Prions pour que le Père attire vers son Fils, toutes les brebis du troupeau, pour qu’elles ne s’égarent pas en attendant vainement d’ailleurs que vienne le salut, pour qu’elles n’attendent pas un salut politique comme les Juifs naguère, mais bien l’authentique salut qui donne la vie éternelle,
Prions pour que les ouvriers soient nombreux, prêtres, religieux ou laïcs, mais de bons ouvriers, dépouillés d’eux-mêmes, remplis de grâce, pleins d’humilité et dévorés du feu de l’amour
« Toutefois, il faut bien le reconnaître, bien des personnes aimeraient croire en Dieu, mais s’en disent incapables. Et c’est là un mystère troublant, car la foi est un don que Dieu ne saurait refuser à personne, il me semble. »
Oui, c’est un mystère très troublant. Qui me trouble beaucoup personnellement. Difficile d’apporter une réponse, de trouver une cause. Difficile aussi de ne pas répondre. Nous avons besoin de réponses, notre esprit est ainsi fait.
Parfois, je préfère me dire que c’est un mystère, que le propre du mystère c’est de rester non résolu, sans réponse. C’est une démarche possible pour soi-même, quand on est prêtre, on se doit de trouver des réponses qui satisfont ceux qui interrogent.
Vous répondez « Tout ce que l’on peut dire, c’est que s’ouvrir à Dieu demande certainement beaucoup d’humilité et d’abandon. Il faut savoir demander, supplier, et s’en remettre à Dieu, même quand il fait nuit, même quand on ne voit plus rien. Car, comme le disait un vieux sage : « Si tu ne sais pas espérer, tu ne pourras jamais accueillir l’inespéré. »
C’est une réponse possible. Bien sûr. Mais pourquoi alors, ce don de la foi serait donné à certains, sans efforts particuliers de la part, sans humilité particulière, sans supplication forcenée? Et pourquoi dirait-on le « don » de la foi, que nous entendons par don gratuit sans participation ou mérite de notre part?
La réponse soulève question.
D’un autre côté, comment un Père juste et aimant pourrait donner aux uns et pas aux autres? Question. Peut-être trop humaine, à vue de nos pensées qui ne sont pas les siennes. Nous acceptons mal la liberté de Dieu, ses choix. Je veux dire, qu’il y a peut-être un sens caché à cette épreuve de l’impossibilité à croire. C’est une croix. Et suivant qu’on la porte en aimant malgré tout ou non, nous serons jugés. Non pas à l’aulne de la foi mais à l’aulne de notre patience à endurer, à aimer malgré l’absence de foi en Dieu. Ce que j’écris est peut-être stupide. Je ne sais pas.
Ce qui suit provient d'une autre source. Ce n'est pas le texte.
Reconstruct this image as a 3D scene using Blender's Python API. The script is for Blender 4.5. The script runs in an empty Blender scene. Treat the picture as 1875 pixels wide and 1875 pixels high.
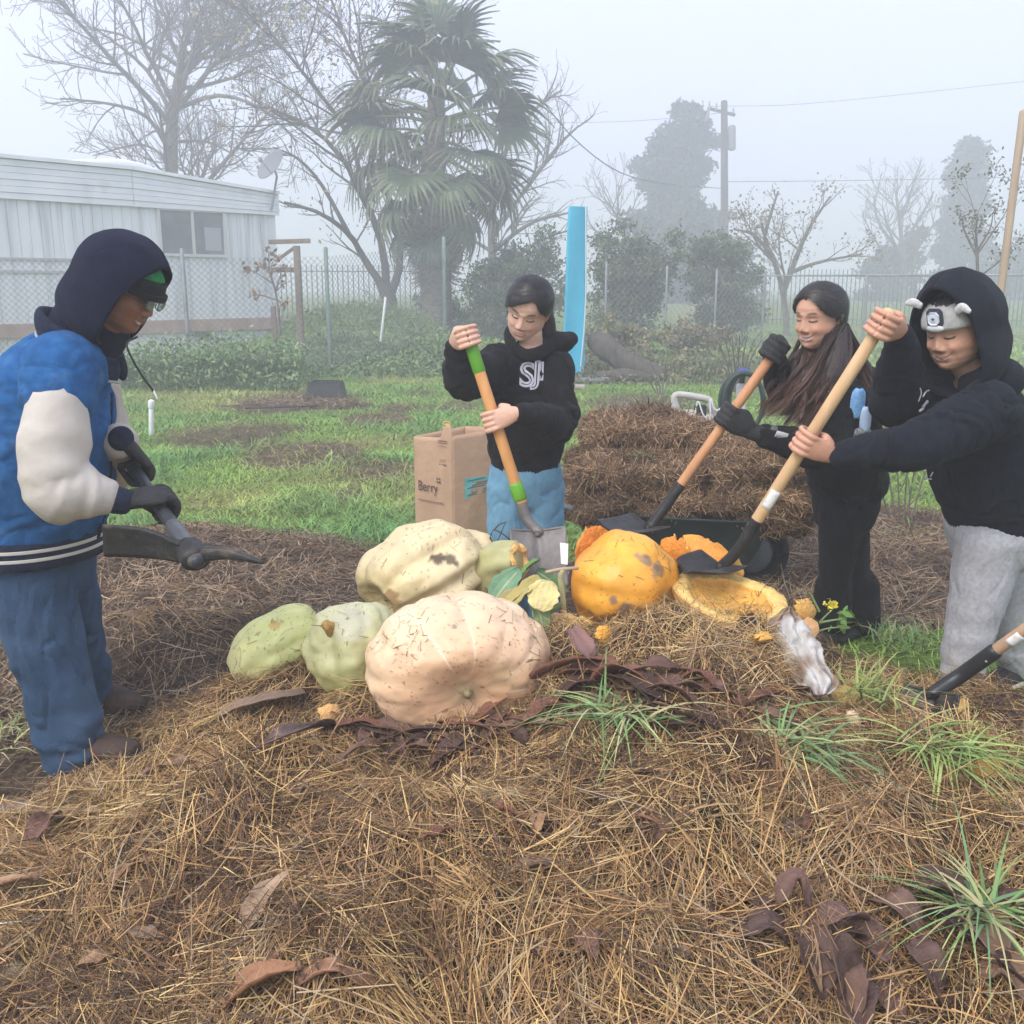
import bpy, math, random
import numpy as np
from mathutils import Vector, Matrix

random.seed(7)
RNG = np.random.default_rng(11)
scene = bpy.context.scene
COLL = scene.collection

# ------------------------------------------------------------------ camera
CAM_H, FPX, HALF, HORIZON = 1.5, 1800.0, 937.5, 526.0
PITCH = math.atan((HALF - HORIZON) / FPX)
cam_data = bpy.data.cameras.new('camera')
cam_data.sensor_width = 36.0
cam_data.lens = 36.0 * FPX / (2 * HALF)
cam_data.clip_start, cam_data.clip_end = 0.05, 2000.0
cam = bpy.data.objects.new('camera', cam_data)
cam.location = (0, 0, CAM_H)
cam.rotation_euler = (math.pi / 2 - PITCH, 0, 0)
COLL.objects.link(cam)
scene.camera = cam

# ------------------------------------------------------------------ sky, sun, exposure
SUN_EL, SUN_AZ = math.radians(46), math.radians(-140)     # high, veiled sun behind the camera on the left
world = bpy.data.worlds.new('World')
scene.world = world
world.use_nodes = True
wn, wl = world.node_tree.nodes, world.node_tree.links
wn.clear()
w_out = wn.new('ShaderNodeOutputWorld')
w_bg = wn.new('ShaderNodeBackground')
w_sky = wn.new('ShaderNodeTexSky')
w_sky.sky_type = 'NISHITA'
w_sky.sun_disc = False
w_sky.sun_elevation = SUN_EL
w_sky.sun_rotation = SUN_AZ
w_sky.dust_density = 6.0
w_sky.air_density = 1.0
w_hsv = wn.new('ShaderNodeHueSaturation')
w_hsv.inputs['Saturation'].default_value = 0.45
w_mix = wn.new('ShaderNodeMixRGB')
w_mix.inputs['Fac'].default_value = 0.94                # a blanket of bright fog hides most of the sky
w_mix.inputs['Color2'].default_value = (4.0, 4.3, 5.7, 1)
wl.new(w_sky.outputs['Color'], w_hsv.inputs['Color'])
wl.new(w_hsv.outputs['Color'], w_mix.inputs['Color1'])
wl.new(w_mix.outputs['Color'], w_bg.inputs['Color'])
w_bg.inputs['Strength'].default_value = 0.10
wl.new(w_bg.outputs['Background'], w_out.inputs['Surface'])

sun_d = bpy.data.lights.new('sun', 'SUN')
sun_d.energy = 1.5
sun_d.angle = math.radians(35)
sun_d.color = (1.0, 0.95, 0.88)
sun = bpy.data.objects.new('sun', sun_d)
sd = Vector((math.sin(SUN_AZ) * math.cos(SUN_EL), math.cos(SUN_AZ) * math.cos(SUN_EL), math.sin(SUN_EL)))
sun.rotation_euler = sd.to_track_quat('Z', 'Y').to_euler()
sun.location = (0, 0, 30)
COLL.objects.link(sun)

scene.view_settings.view_transform = 'Standard'
scene.view_settings.look = 'None'
scene.view_settings.exposure = 1.38
scene.view_settings.gamma = 1.0
scene.view_settings.use_curve_mapping = False
scene.render.engine = 'CYCLES'
cy = scene.cycles
cy.use_denoising = True
try:
    cy.denoiser = 'OPENIMAGEDENOISE'
except Exception:
    pass
cy.max_bounces = 6
cy.diffuse_bounces = 3
cy.glossy_bounces = 2
cy.transmission_bounces = 4
cy.transparent_max_bounces = 6
cy.volume_bounces = 3
cy.use_adaptive_sampling = True
cy.adaptive_threshold = 0.025
cy.caustics_reflective = cy.caustics_refractive = False
cy.sample_clamp_indirect = 4.0

# ------------------------------------------------------------------ from pixels of the photograph to places
SP, CP = math.sin(PITCH), math.cos(PITCH)
def ray(px, py):
    u, v = (px - HALF) / FPX, (HALF - py) / FPX
    return Vector((u, CP + v * SP, -SP + v * CP))
def W(px, py, d):
    r = ray(px, py)
    return Vector((0, 0, CAM_H)) + r * (d / r.y)
def G(px, py, z=0.0):
    r = ray(px, py)
    return Vector((0, 0, CAM_H)) + r * ((z - CAM_H) / r.z)
def A(v):
    return np.array(v, dtype=float)

# ------------------------------------------------------------------ noise
def _hash(ix, iy, iz):
    h = (ix.astype(np.int64) * 374761393 + iy.astype(np.int64) * 668265263 + iz.astype(np.int64) * 2147483647) & 0xFFFFFFFF
    h = ((h ^ (h >> 13)) * 1274126177) & 0xFFFFFFFF
    h = (h ^ (h >> 16)) & 0xFFFFFFFF
    return h.astype(float) / 0xFFFFFFFF * 2 - 1
def vnoise(p):
    p = np.asarray(p, float)
    f = np.floor(p); t = p - f
    t = t * t * t * (t * (t * 6 - 15) + 10)
    ix, iy, iz = f[..., 0].astype(np.int64), f[..., 1].astype(np.int64), f[..., 2].astype(np.int64)
    tx, ty, tz = t[..., 0], t[..., 1], t[..., 2]
    def c(a, b, d): return _hash(ix + a, iy + b, iz + d)
    x00 = c(0,0,0) * (1-tx) + c(1,0,0) * tx; x10 = c(0,1,0) * (1-tx) + c(1,1,0) * tx
    x01 = c(0,0,1) * (1-tx) + c(1,0,1) * tx; x11 = c(0,1,1) * (1-tx) + c(1,1,1) * tx
    return (x00 * (1-ty) + x10 * ty) * (1-tz) + (x01 * (1-ty) + x11 * ty) * tz
def fbm(p, o=4, g=0.5):
    p = np.asarray(p, float); s = 0; a = 1.0; n = 0
    for i in range(o):
        s = s + a * vnoise(p * (2.03 ** i) + i * 17.3); n += a; a *= g
    return s / n
def n2(x, y, sc, seed=0.0, o=3):
    x = np.asarray(x, float); y = np.asarray(y, float)
    return fbm(np.stack([x * sc, y * sc, np.full(x.shape, seed)], -1), o)
def smooth(a, b, x):
    t = np.clip((np.asarray(x, float) - a) / (b - a), 0, 1)
    return t * t * (3 - 2 * t)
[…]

Le mystère de la foi rejoint celui de la communion des saints.
Certains portent des croix très lourdes. On ne voit pas de raisons objectives à cela. Ils ne sont pas plus pécheurs que les autres, souvent moins, du reste, tel que je le vois autour de moi. Alors, comment vont-ils se débrouiller avec ces croix très lourdes, parfois trop lourdes pour eux, au point qu’ils sont écrasés. Je connais des personnes écrasées. C’est tellement douloureux de les voir se courber de plus en plus en chemin. On se sent si favorisés à côté d’elles parce qu’on n’a pas traversé tous leurs drames.
Je ne peux pas me résoudre à croire que Dieu condamnerait ceux qui l’ont cherché sans le trouver, ni ceux qui ont été écrasés ni ceux qui ont perdu la foi devant un malheur trop grand. D’autres, qui savent ou ont su porter leurs croix, portent aussi celles de ceux qui sont broyés, d’autres, ceux qui ont la foi donnée, l’ont pour ceux qui ne l’ont pas, le tout dans un mystère auquel je crois et qui m’échappe.
Merci Marie pour ces belles réflexions qui sont d’une grande profondeur. J’aimerais avoir plus de temps pour y répondre, mais je dois me contenter de les accueillir tout simplement comme un complément, ou encore comme une oeuvre de collaboration à ces textes que je partage avec les lecteurs et lectrices de ce blog. Continuons à marcher ensemble avec le Christ.